Days after Amazon Web Services announced price cuts on its cloud services, Google has responded, but not with price cuts of its own as some might have expected.
Instead, Google has released a comparison of its cloud prices with those of AWS. The comparison reflects what Google officials said are its lower prices, even after the Amazon cuts.
In a blog post, Miles Ward, global head of solutions for Google’s Cloud Platform group cautioned the company’s cloud platform customers about details in Amazon’s pricing model that continue to make the AWS cloud more expensive than Google’s own.
“While price cuts sound appealing on the surface, when you unpack the specifics of Amazon’s pricing model, it can be an unpleasant surprise,” he claimed.

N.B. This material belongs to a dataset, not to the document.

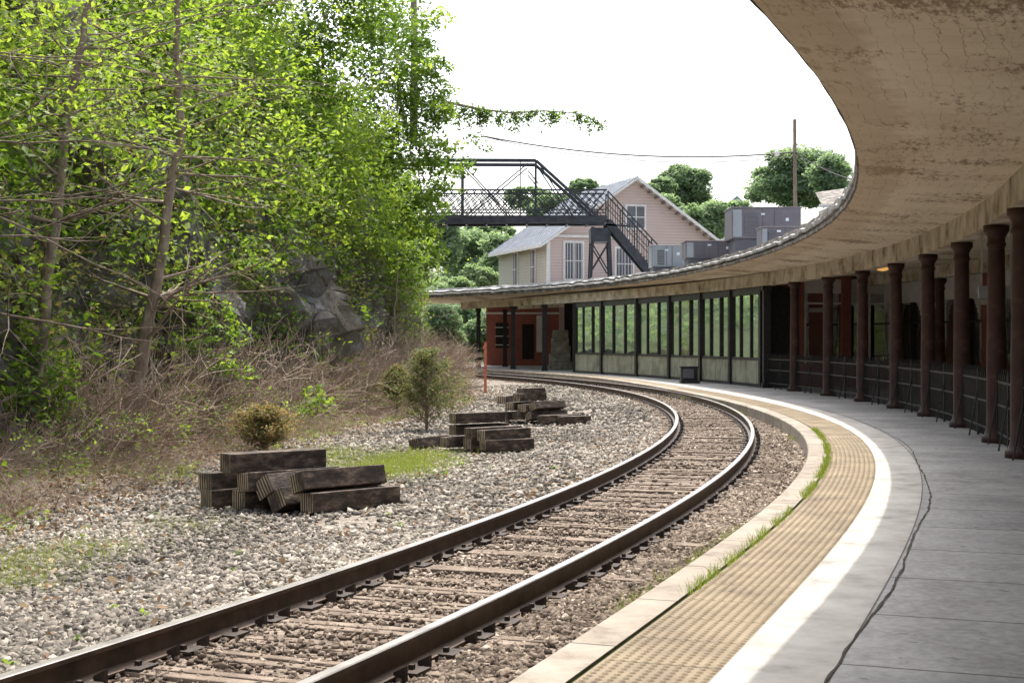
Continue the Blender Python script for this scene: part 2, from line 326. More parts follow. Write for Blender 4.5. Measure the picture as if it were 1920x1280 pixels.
def sweep(name,c,prof,mats,midx=None,parent=None,closed=False,smooth=False,i0=0,i1=None,zf=None):
    i1=c['n'] if i1 is None else i1
    k=len(prof); V=[];Fc=[];mi=[];uv=[]
    acc=[0]
    for a,b in zip(prof,prof[1:]): acc.append(acc[-1]+math.hypot(a[0]-b[0],a[1]-b[1]))
    for i in range(i0,i1):
        for (o,z) in prof:
            V.append(at(c,i,o,z+(zf(c['s'][i],o) if zf else 0)))
    segs=[(j,j+1) for j in range(k-1)]+([(k-1,0)] if closed else [])
    for i in range(i1-i0-1):
        for q,(a,b) in enumerate(segs):
            Fc.append((i*k+a,(i+1)*k+a,(i+1)*k+b,i*k+b)); mi.append(midx[q] if midx else 0)
            s0,s1=c['s'][i0+i],c['s'][i0+i+1]; ub=acc[b] if b>a else acc[a]+.1
            uv+=[(s0,acc[a]),(s1,acc[a]),(s1,ub),(s0,ub)]
    me=bpy.data.meshes.new(name); me.from_pydata(V,[],Fc)
    for m in mats: me.materials.append(m)
    me.polygons.foreach_set('material_index',mi)
    l=me.uv_layers.new(name='UVMap'); l.data.foreach_set('uv',np.array(uv,dtype=np.float32).ravel())
    if smooth: me.polygons.foreach_set('use_smooth',[True]*len(Fc))
    me.update(); return link(bpy.data.objects.new(name,me),parent)

CP=np.array([(-11,-6),(-9.6,4),(-8.8,12),(-7.9,19.7),(-7.5,26.8),(-6.6,32),(-5.6,38),(-4.7,45),(-4.3,52),(-4.2,60),(-4.9,67),(-8,76),(-13,84),(-20,92),(-30,100)],float)
cs_=np.concatenate([[0],np.cumsum(np.hypot(*np.diff(CP,axis=0).T))])
def cliffpt(s):
    x=np.interp(s,cs_,CP[:,0]);y=np.interp(s,cs_,CP[:,1])
    x1=np.interp(s+2,cs_,CP[:,0]);y1=np.interp(s+2,cs_,CP[:,1]);x0=np.interp(s-2,cs_,CP[:,0]);y0=np.interp(s-2,cs_,CP[:,1])
    x=(x+x1+x0)/3;y=(y+y1+y0)/3
    tx,ty=x1-x0,y1-y0; l=np.hypot(tx,ty); return x,y,ty/l,-tx/l
def cliffX(Y): return np.interp(Y,CP[:,1],CP[:,0])

# ---------------------------------------------------------------- ground
mb=MB(); mb.quad((-1500,-400,-.6),(1500,-400,-.6),(1500,2600,-.6),(-1500,2600,-.6)); mb.obj('ground',[M['ground']])
rows=np.concatenate([np.arange(-6,30,.35),np.arange(30,95,.8)]); nc=46
V=[];rust=[];soil=[]
def groundz(x,y):
    e=railR(y)-.75; dl=e-x; cl=x-cliffX(y)
    z=-.265
    if dl>1.6: z-=min((dl-1.6)*.05,.09)
    z+=.02*noise.noise(Vector((x*1.3,y*1.3,0)))+.012*noise.noise(Vector((x*4,y*4,3)))
    if cl<2.6: z+=(2.6-max(cl,-2))*.14+.12*noise.noise(Vector((x,y,9)))*(2.6-cl)*.4
    return z
for y in rows:
    xa=cliffX(y)-2.5; xb=float(kerbX(y))+.1; e=float(railR(y))-.75
    for j in range(nc):
        x=xa+(xb-xa)*j/(nc-1); V.append((x,y,groundz(x,y)))
        d=abs(x-e); rust.append(float(np.clip((1.9-d)/.6,0,1))*.9)
        cl=x-cliffX(y); soil.append(float(np.clip((3.5-cl)/1.3+noise.noise(Vector((x,y,1)))*1.0,0,1)))
Fc=[(i*nc+j,i*nc+j+1,(i+1)*nc+j+1,(i+1)*nc+j) for i in range(len(rows)-1) for j in range(nc-1)]
me=bpy.data.meshes.new('gravel_ground'); me.from_pydata(V,[],Fc); me.materials.append(M['gravel'])
a=me.attributes.new('rust','FLOAT','POINT'); a.data.foreach_set('value',rust); a=me.attributes.new('soil','FLOAT','POINT'); a.data.foreach_set('value',soil)
me.polygons.foreach_set('use_smooth',[True]*len(Fc)); link(bpy.data.objects.new('gravel_ground',me))

def stones(name,n,ya,yb,band,size,mat,zoff=0,flat=.7):
    y=ya+(yb-ya)*rng.uniform(0,1,n)
    e=railR(y)-.75
    if band=='left': a=np.maximum(cliffX(y)+1.9+rng.uniform(0,1.6,n),-y*.42-.5); b=e-1.1
    elif band=='mid': a=e-1.4;b=e+1.4
    else: a=e+.85;b=kerbX(y)-.02
    x=a+(b-a)*rng.uniform(0,1,n)
    keep=np.array([noise.noise(Vector((float(p)*.8,float(q)*.5,6)))+rng.uniform(-.1,.6)>-.2 for p,q in zip(x,y)])
    x=x[keep];y=y[keep];n=len(x)
    z=np.array([groundz(float(p),float(q)) for p,q in zip(x,y)])
    s=rng.uniform(.4,1.35,n)[:,None]*size*rng.uniform(.6,1.2,(n,3)); s[:,2]*=flat
    nrm=rng.normal(size=(n,3))*.8; nrm[:,2]+=.8
    pos=np.stack([x,y,z+size*.1+zoff],1)
    t=np.array([.45+.35*noise.noise(Vector((float(p)*.5,float(q)*.3,2))) for p,q in zip(x,y)])
    return scatter(name,CUBEV,CUBEF,pos,frames(nrm),s,np.clip(t+rng.normal(0,.25,n),0,1),mat,jit=.42)
stones('gravel',34000,5.5,15,'left',.043,M['stone'])
stones('gravel',27000,15,32,'left',.054,M['stone'])
stones('gravel',11000,32,60,'left',.075,M['stone'])
stones('track_ballast',15000,5.5,16,'mid',.033,M['stonebrown'],.006,.55)
stones('track_ballast',12000,16,50,'mid',.044,M['stonebrown'],.002,.5)
stones('track_ballast',12000,5.5,18,'right',.04,M['stonebrown'])
stones('track_ballast',9000,18,45,'right',.05,M['stonebrown'])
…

Customers locked into existing contracts with Amazon often are not eligible for the new prices or often get stuck with cloud instances that no longer are suitable for their needs, he said.
Amazon last week rolled back prices by up to 5 percent for certain cloud configurations running Linux. The cuts are available to customers in the United States, Europe and certain parts of the Asia-Pacific region that have signed up for Amazon’s On-Demand, Reserved Instance or Dedicated Host service plans. The price reductions apply to what Amazon calls its C4, M4 and R3 cloud configurations.
Amazon said it has reduced prices, but by a smaller amount, for customers using the same instance type to run Windows, SUSE Linux Enterprise Server and Red Hat Enterprise Linux workloads. Some of the price reductions are retroactive to Jan. 1, 2016, and will be reflected in the statements that customers receive at the end of the month.
“If you are keeping score, this is our 51st price reduction,” Amazon AWS Chief Evangelist Jeff Barr said in the blog post announcing the price cuts.
But, according to Google’s Ward, comparable Google cloud instances are still between 15 percent and 41 percent less expensive than AWS.
Features like Google’s automatic Sustained Usage Discounts and its new Custom Machine Types option allow users to acquire and pay for only the resources they actually use. So when an exact spec-to-spec comparison is made, the AWS Standard M4 configuration at $87.60 monthly is still 37 percent more expensive than Google’s comparable instance type, which is available at $54.82 monthly, Ward said.
Similarly, at $102.20, Google’s n1-standard-4 core instance is about 16 percent lower-priced than Amazon’s comparable R3 HighMem instance, which costs $121.18. Meanwhile, Google’s Custom 2 core, 3.75GB instance at $44.66 is as much as 41 percent cheaper than Amazon’s C4 HighCPU instance at $76.65.
Google Cloud Platform pricing is flexible to accommodate different requirements, Wade claimed. Organizations are not required to commit to any specific price call, machine type or region ahead of time in order to get the best discounts. “Our combination of lower list prices, sustained use discounting, no prepaid lock-in, per-minute billing, Preemptible VM’s and Custom Machine Types offers a structural price advantage that’s unmatched in the industry.”
Google’s bid to play up its claimed price advantage needs to be viewed in the context of its overall position in the cloud market space. Though Google has been growing its presence here, Amazon continues to dominate the space. Numbers released by investment firm Market Realist last November, for instance, pegged Amazon’s market share at 36.9 percent in the third-quarter of 2015 compared to Google’s less than 5 percent stake.